Alexandre Latour, ingénieur et président d’Équipe Laurence. Crédit : Altinoa Photographie

 

Lors de la vidange, le système de chauffage n’est donc plus fonctionnel. Pour cette raison, entre autres, le système électrique a été dédoublé. « Nous avons quand même une chaudière électrique et un chauffage en back-up, au cas où ça ne fonctionnerait pas l’hiver », précise le président d’Équipe Laurence. Malgré les -40 degrés Celsius que le Québec a connu l’hiver dernier, Équipe Laurence n’a pas eu besoin d’avoir recours à son système électrique. En puisant de la chaleur dans l’étang, le chauffage consomme 70 pour cent moins d’énergie qu’un système électrique résistif.

 

Un bassin d’épuration situé à 200 mètres du bâtiment permet de chauffer et de climatiser ce dernier. Crédit : Équipe Laurence

 

Sur le plan mécanique, Dominic Latour souligne que tout ce qui concernait l’échange thermique était une source de stress. Plusieurs facteurs — difficiles à considérer — devaient être pris en compte, notamment l’encrassement des tuyaux et la température du bassin. « L’échange thermique de ce tuyau de plastique n’est pas tellement bien répertorié parce que ça ne sert pas à ça. Plusieurs variables inconnues nous empêchaient de savoir si tout allait marcher et combien il fallait mettre de serpentins. » Après toutes ces tergiversations, l’équipe de travail croyait cependant avoir pensé à tout. Puis, l’hiver dernier, l’Hôtel Mont Gabriel, le plus important émetteur d’eaux usées dans l’étang, a été la proie des flammes. « L’hiver, il doit rejeter le tiers de ce qui s’en va dans l’étang », souligne Alexandre Latour.
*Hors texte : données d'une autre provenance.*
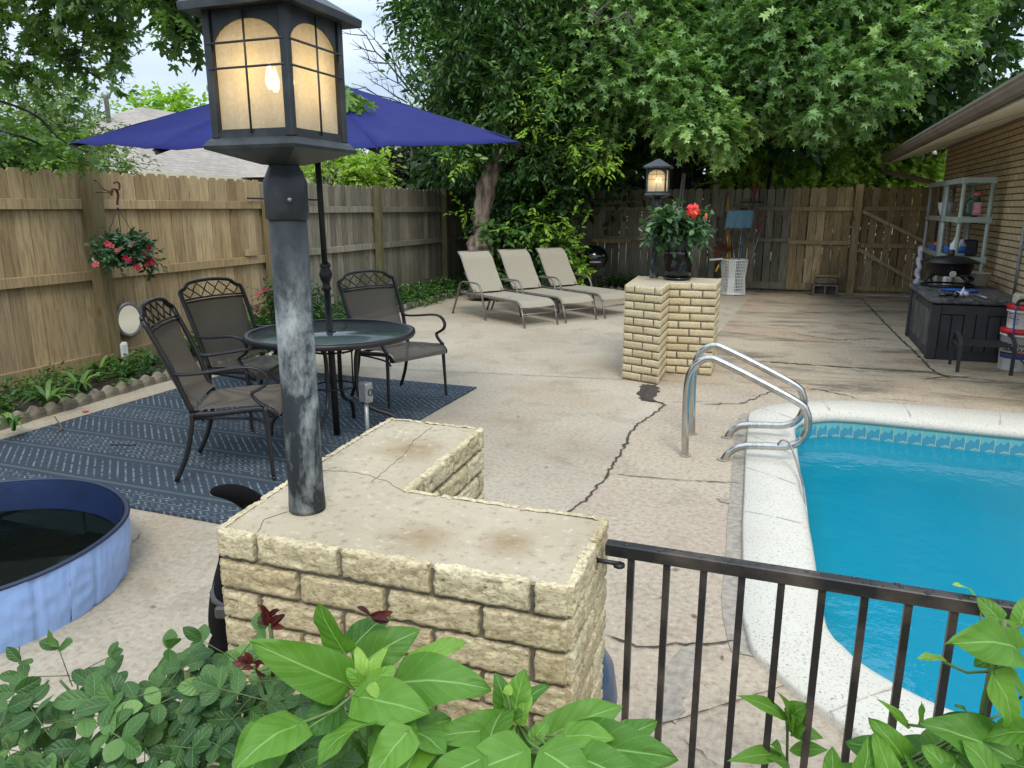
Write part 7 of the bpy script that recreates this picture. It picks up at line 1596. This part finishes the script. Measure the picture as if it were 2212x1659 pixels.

Le système a toutefois été performant, et ce, avec le plus petit débit.

 

Cette technologie a d’ailleurs permis à Équipe Laurence et BPA de mettre la main sur le grand prix Léonard, dans la catégorie Bâtiment mécanique-électrique, lors des Grands Prix du génie-conseil québécois de l’Association des firmes de génie-conseil du Québec.

 

UNE ENTENTE AVEC LA VILLE

Après avoir eu l’idée d’utiliser les rejets d’eaux usées pour chauffer son bâtiment, Équipe Laurence a dû s’entendre avec la Ville afin que celle-ci donne son aval au projet. L’entreprise a obtenu une servitude qui lui permet d’implanter ses infrastructures sur le terrain de la Ville. Une entente écrite a également été signée. Pour montrer sa bonne volonté et faire profiter la communauté de son innovation, Équipe Laurence remet chaque année de l’argent à un OBNL de Sainte-Adèle.